Sandra Bem Kimdir?

Sandra Ruth Lipsitz Bem, 22 Haziran 1944’te Pittsburgh, Pensilvanya’da doğdu. Cinsiyet psikolojisindeki çığır açıcı çalışmalarıyla tanınan, toplumsal normların cinsiyet kimliğini ve davranışını nasıl şekillendirdiğine dair anlayışı değiştiren Toplumsal Cinsiyet Şeması Teorisi’ni öne sürdü. Bem’in “psikolojik androjenlik” gibi yenilikçi kavramları geleneksel cinsiyet rollerine meydan okudu ve cinsiyet çalışmalarına kapsayıcı bir bakış açısını teşvik etti. Doktora derecesini Michigan Üniversitesi’nden gelişim psikolojisi alanında aldı. Stanford Üniversitesi ve Cornell Üniversitesi gibi kurumlarda seçkin bir kariyere sahip oldu. Bem’in katkıları psikoloji, eğitim ve sosyal adalet alanlarında geleceğe kalıcı miraslar bıraktı.
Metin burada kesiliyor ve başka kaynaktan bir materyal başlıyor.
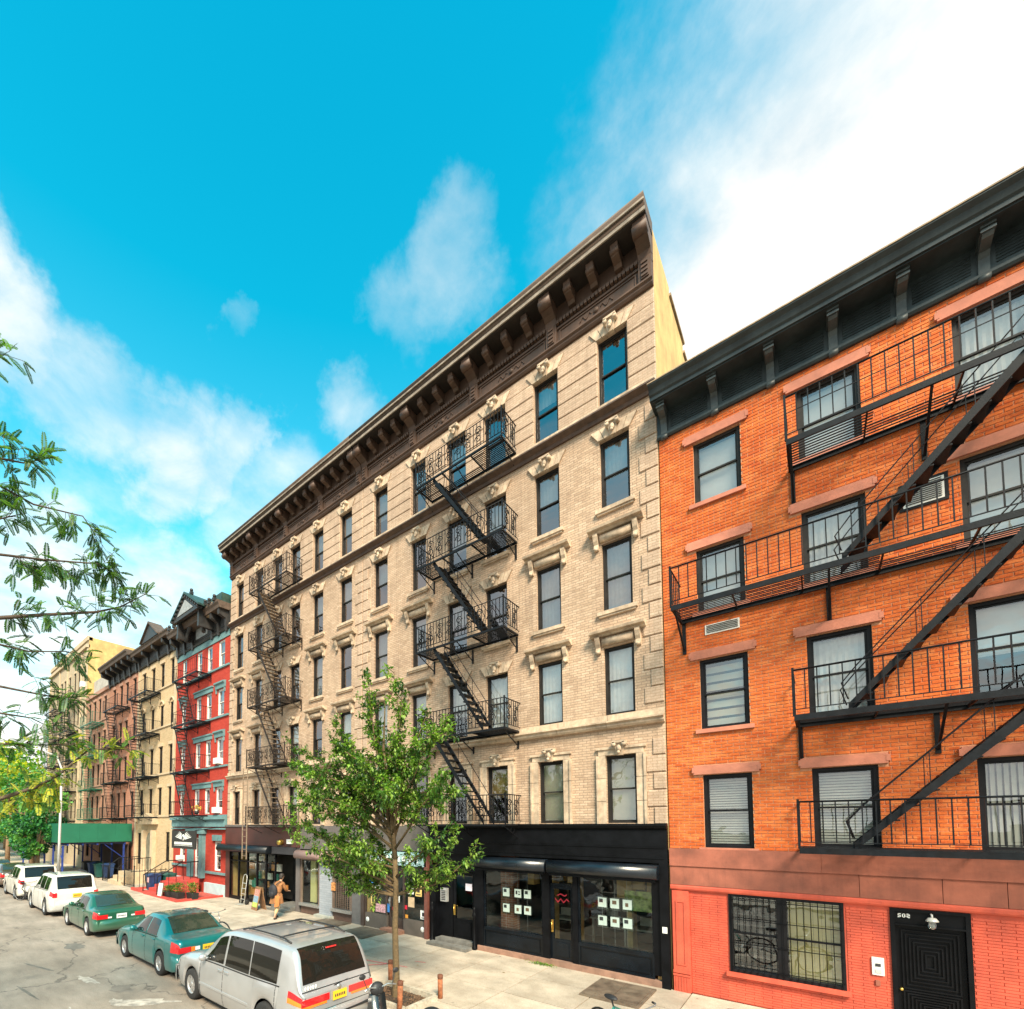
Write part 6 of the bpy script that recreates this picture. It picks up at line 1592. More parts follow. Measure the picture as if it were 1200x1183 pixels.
    if spec.get('rack'):
        a0, a1 = spec['rack']
        for sg in (-1, 1):
            q = MB(); pts = [Vector(top(a0 + (a1 - a0) * k / 8, sg * .82, .02 if k in (0, 8) else .06)) for k in range(9)]; q.path(pts, .016, 6); q.build('roof_rail', DKPL, t)
        for s in spec.get('crossbars', []):
            q = MB(); q.path([Vector(top(s, -.84 + 1.68 * k / 8, .055)) for k in range(9)], .016, 6); q.build('roof_bar', DKPL, t)
    if spec.get('wiper'):
        q = MB(); s = spec['wiper']; a = Vector(top(L - .10, .0, .03)); q.tube((L - .03, -.1, spec['wiper']), (L - .08, .42, spec['wiper'] + .05), .01, 5); q.build('rear_wiper', DKPL, t)
    return t

VAN = dict(L=5.0, W=1.94, rw=.335, wheels=(1.0, 4.0), bump=.60,
    zs=[(0, .62), (.12, .74), (.5, .86), (1.2, .96), (1.7, 1.0), (3.5, 1.03), (4.7, 1.06), (4.9, 1.0), (5.0, .92)],
    zt=[(0, .64), (.12, .78), (.5, .93), (1.0, 1.04), (1.25, 1.10), (1.75, 1.42), (2.25, 1.68), (2.7, 1.75), (3.6, 1.77), (4.35, 1.745), (4.62, 1.70), (4.72, 1.60), (4.86, 1.25), (4.93, 1.04), (5.0, .93)],
    wr=[(0, .70), (.6, .84), (1.25, .80), (2.2, .80), (4.4, .80), (4.7, .80), (4.92, .87), (5.0, .84)],
    side=[(1.55, 2.42, 2.05, 2.42, .06, .90), (2.50, 3.42, 2.50, 3.38, .04, .91), (3.46, 4.36, 3.42, 4.34, .04, .91)],
    top=[('windscreen', 1.28, 2.16, .84), ('rear_window', 4.62, 4.90, .88)],
    tl_side=[(4.72, 4.985, .80, .98, REDL), (4.72, 4.985, .70, .80, AMBL)], tl_rear=[(.24, .86, .78, .90, REDL), (.30, .86, .735, .78, AMBL)], hl=[(.03, .35, .55, .95, CLRL)],
    plate=(.74, .015, 0), mirror=1.72, handles=(2.35, 2.62), seams=(1.45, 2.46, 4.35), belt=(1.6, 4.45), mould=(1.45, 3.45), rack=(2.7, 4.4), crossbars=(2.95, 4.05), wiper=.98)
SEDAN = dict(L=4.5, W=1.76, rw=.315, wheels=(.92, 3.52), bump=.60,
    zs=[(0, .56), (.15, .68), (.6, .80), (1.3, .90), (3.4, .98), (4.2, 1.0), (4.42, .96), (4.5, .88)],
    zt=[(0, .58), (.15, .72), (.6, .87), (1.2, .98), (1.38, 1.03), (2.0, 1.36), (2.35, 1.46), (2.8, 1.47), (3.2, 1.42), (3.5, 1.28), (3.85, 1.07), (4.0, 1.045), (4.35, 1.02), (4.46, .97), (4.5, .89)],
    wr=[(0, .70), (.6, .84), (1.35, .80), (2.2, .70), (3.1, .70), (3.6, .78), (4.1, .84), (4.5, .78)],
    side=[(1.75, 2.52, 2.12, 2.52, .06, .88), (2.60, 3.28, 2.60, 3.12, .05, .88)],
    top=[('windscreen', 1.42, 2.12, .84), ('rear_window', 3.18, 3.82, .86)],
    tl_side=[(4.22, 4.485, .62, .97, REDL)], tl_rear=[(.52, .88, .70, .84, REDL), (.40, .53, .71, .83, AMBL), (.26, .40, .73, .82, CLRL)], hl=[(.03, .4, .55, .95, CLRL)],
    plate=(.68, .015, 0), mirror=1.85, handles=(2.38, 3.15), seams=(1.62, 2.56, 3.25), belt=(1.7, 3.35))
SEDAN['rearglass'] = lens('green_tinted_rear_glass', (.028, .042, .028))
SEDAN2 = dict(SEDAN); SEDAN2.update(L=4.45, W=1.71, zt=[(0, .56), (.15, .68), (.6, .82), (1.2, .93), (1.38, .98), (2.05, 1.32), (2.35, 1.39), (2.85, 1.40), (3.2, 1.35), (3.5, 1.20), (3.82, 1.01), (4.0, .985), (4.3, .96), (4.4, .92), (4.45, .84)],
    zs=[(0, .54), (.15, .65), (.6, .76), (1.3, .86), (3.4, .92), (4.15, .94), (4.38, .90), (4.45, .83)], tl_side=[(4.2, 4.435, .62, .97, REDL)], tl_rear=[(.50, .90, .66, .80, REDL), (.36, .50, .67, .72, CLRL)], plate=(.64, .015, 0))
SUV = dict(L=4.75, W=1.86, rw=.37, wheels=(.95, 3.70), bump=.68,
    zs=[(0, .75), (.15, .90), (.6, 1.0), (1.3, 1.06), (3.5, 1.10), (4.5, 1.12), (4.68, 1.06), (4.75, .98)],
    zt=[(0, .77), (.15, .96), (.6, 1.07), (1.2, 1.14), (1.4, 1.19), (1.95, 1.60), (2.3, 1.74), (2.9, 1.78), (3.8, 1.77), (4.3, 1.73), (4.45, 1.62), (4.58, 1.32), (4.68, 1.09), (4.75, .99)],
    wr=[(0, .74), (.6, .86), (1.3, .82), (2.3, .76), (4.2, .76), (4.5, .80), (4.75, .80)],
    side=[(1.75, 2.55, 2.1, 2.55, .06, .88), (2.64, 3.40, 2.64, 3.38, .05, .88), (3.48, 4.18, 3.48, 4.12, .05, .86)],
    top=[('windscreen', 1.45, 2.14, .84), ('rear_window', 4.38, 4.64, .86)],
    tl_side=[(4.5, 4.735, .72, 1.0, REDL)], tl_rear=[(.72, .90, .84, 1.04, REDL)], hl=[(.03, .35, .6, .95, CLRL)],
    plate=(.80, .015, .05), mirror=1.8, handles=(2.42, 3.3), seams=(1.65, 2.60, 3.44), belt=(1.7, 4.2), rack=(2.5, 4.1), crossbars=())
SUVB = dict(SUV); SUVB.update(bumpm=mat('pale_grey_plastic', (.42, .42, .40), .6, var=.1))
YC = 5.78
SILVER = paint('silver_paint', (.46, .46, .465), .3, .5); TEALP = paint('teal_paint', (.008, .17, .17), .28, .3); GREENP = paint('dark_green_paint', (.018, .115, .065), .3, .25)
WHITEP = paint('white_paint', (.66, .65, .60), .35, 0); CREAMP = paint('cream_white_paint', (.66, .63, .56), .35, 0); BROWNP = paint('bronze_paint', (.16, .11, .08), .3, .5); NAVYP = paint('steel_blue_paint', (.05, .13, .19), .3, .4)
HUBC = mat('silver_hubcap', (.55, .55, .55), .4, .4, var=.1, scale=20)
van = car('minivan', 'silver minivan with black roof rails and wide red tail lights, nearest parked vehicle', -11.72, 5.70, VAN, SILVER, cat='minivan')
q = MB(); q.box(5.01, 5.016, -.35, -.08, .52, .62); q.build('bumper_sticker', mat('blue_white_sticker', (.2, .45, .7), .5, var=.7, scale=40, bmp=0), van)
q = MB()
for k in range(5): q.ball((4.955, -.72 + k * .055, 1.06), .022, 6, 5, (.3, 1, 1.8))
q.build('window_figure_decals', PAPER, van)
q = MB()
for sg in (-1, 1): q.box(5.0, 5.006, sg * .76 - .004, sg * .76 + .004, .60, .93)
q.box(5.0, 5.006, -.76, .76, .625, .633); q.box(4.93, 4.96, -.80, .80, 1.0, 1.012)
q.build('tailgate_seam', DKPL, van)
q = MB(); q.box(5.03, 5.075, -.72, .72, .50, .535); q.build('bumper_strip', DKPL, van)
q = MB(); q.lathe([(.001, 0), (.045, 0), (.05, -.01)], (5.008, 0, .95), 'x', 14); q.build('tailgate_badge', STEEL, van)
q = MB(); q.box(4.74, 4.76, -.12, .12, 1.62, 1.645); q.build('brake_light', REDL, van)
car('sedan', 'teal sedan parked between the silver minivan and the dark green sedan', -16.55, 5.78, SEDAN, TEALP, cat='car')
car('sedan', 'dark green sedan with white number plate, behind the white sport utility vehicle', -23.15, 5.78, SEDAN2, GREENP, hub=HUBC, cat='car', plate=PLATEW)
car('sport_utility_vehicle', 'white sport utility vehicle with yellow plate, directly ahead of the dark green sedan', -29.15, 5.73, SUVB, WHITEP, cat='car')
car('sport_utility_vehicle', 'cream white boxy car parked just ahead of the white one with the yellow plate', -36.0, 5.73, SUV, CREAMP, cat='car', plate=PLATEW)
car('sedan', 'bronze brown car parked ahead of the cream white one', -42.6, 5.8, SEDAN, BROWNP, cat='car', plate=PLATEW)
car('sedan', 'steel blue car at the far end of the parked row', -48.6, 5.8, SEDAN2, NAVYP, cat='car', plate=PLATEW)

car('sedan', 'dark brown car beyond the steel blue one, by the tan trunked tree', -54.4, 5.8, SEDAN2, BROWNP, cat='car', plate=PLATEW)
car('sport_utility_vehicle', 'white vehicle farthest away in the parked row', -60.5, 5.73, SUV, WHITEP, cat='car', plate=PLATEW)
# ------------------------------------------------------------------ trees
def leaf_mat(name, c0, c1, trans=.35):
    m, nt, b = newmat(name); out = nt.nodes['Material Output']
    p = wpos(nt); f = nz(nt, p, 14, 2, .6); g = nz(nt, p, 1.6, 3, .6)
    c = ramp(nt, f, [(.3, c0), (.7, c1)]); c = mixc(nt, 1.0, c, ramp(nt, g, [(.3, .75), (.7, 1.3)]), 'MULTIPLY')
    lk(nt, c, b.inputs['Base Color']); b.inputs['Roughness'].default_value = .45
    tl = nt.nodes.new('ShaderNodeBsdfTranslucent'); lk(nt, mixc(nt, 1.0, c, (1.5, 1.7, .6), 'MULTIPLY'), tl.inputs[0])
    mx = nt.nodes.new('ShaderNodeMixShader'); mx.inputs[0].default_value = trans; lk(nt, b.outputs[0], mx.inputs[1]); lk(nt, tl.outputs[0], mx.inputs[2]); lk(nt, mx.outputs[0], out.inputs[0])
    return m
LF = [leaf_mat('pear_leaf_green', (.05, .125, .018), (.10, .21, .03)), leaf_mat('pear_leaf_bright', (.17, .29, .04), (.28, .42, .07)), leaf_mat('pear_leaf_dark', (.018, .055, .012), (.04, .10, .02))]
BARK = mat('street_tree_bark', (.13, .088, .042), .9, var=.3, scale=22, bmp=.8)
BARKD = mat('dark_bark', (.10, .07, .05), .9, var=.3, scale=16, bmp=.8)
def leaf(q, c, d, up, L, W, mi, fold=.25):
    """oval leaf of four faces folded along its midrib"""
    d = d.normalized(); s = d.cross(up)
    if s.length < 1e-3: s = d.orthogonal()
    s.normalize(); n = s.cross(d)
    i = len(q.v); tip = c + d * L
    q.v += [tuple(c), tuple(c + d * L * .38 + s * W * .5 + n * fold * W), tuple(tip - n * L * .12), tuple(c + d * L * .38 - s * W * .5 + n * fold * W), tuple(c + d * L * .45)]
    for f in ((0, 1, 4), (1, 2, 4), (0, 4, 3), (4, 2, 3)): q.f.append(tuple(i + k for k in f)); q.m.append(mi); q.sm.append(False)
def rv(r): 
    while True:
        v = Vector((r.uniform(-1, 1), r.uniform(-1, 1), r.uniform(-1, 1)))
        if .05 < v.length < 1: return v.normalized()
def bent(a, b, n, r, wob):
    P = []
    o = rv(r) * wob; o2 = rv(r) * wob * .5
    for k in range(n + 1):
        t = k / n; P.append(a.lerp(b, t) + o * math.sin(PI * t) + o2 * math.sin(2 * PI * t))
    return P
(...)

Toplumsal Cinsiyet Şeması Teorisi

Cinsiyet şeması teorisi, bir insanın gelişimi boyunca çevresinden gözlemleyerek cinsiyet rollerini edindiği ve bu roller algılanırken edinilen bilgilerin bir şemaya oturtulduğunu belirten bir teoridir; bu rollerin içeriğini açıklamaz. Teori basitçe dünyayı eril ve dişil kategorilere ayırır. Kişinin bulunduğu kültür bu kategorileri tanımlar. Bir annenin ev işlerinden sorumlu olması ve ilk fedakârlık vereceği nokta kendi mesleği olması; erkeklerin daha çok “ekmek getiren” kişi olması ve evi geçindirme sorumluluğu yüklenmesi günümüzdeki en yaygın toplumsal cinsiyet şemalarına örnektir. Aslında bu teori için bir çocuğun kendi yeterliliğini cinsiyet şemaları açısından değerlendirmeyi ve kendi davranışlarını, bakış açılarını bu şemalara eşleştirmeye çalışması denilebilir.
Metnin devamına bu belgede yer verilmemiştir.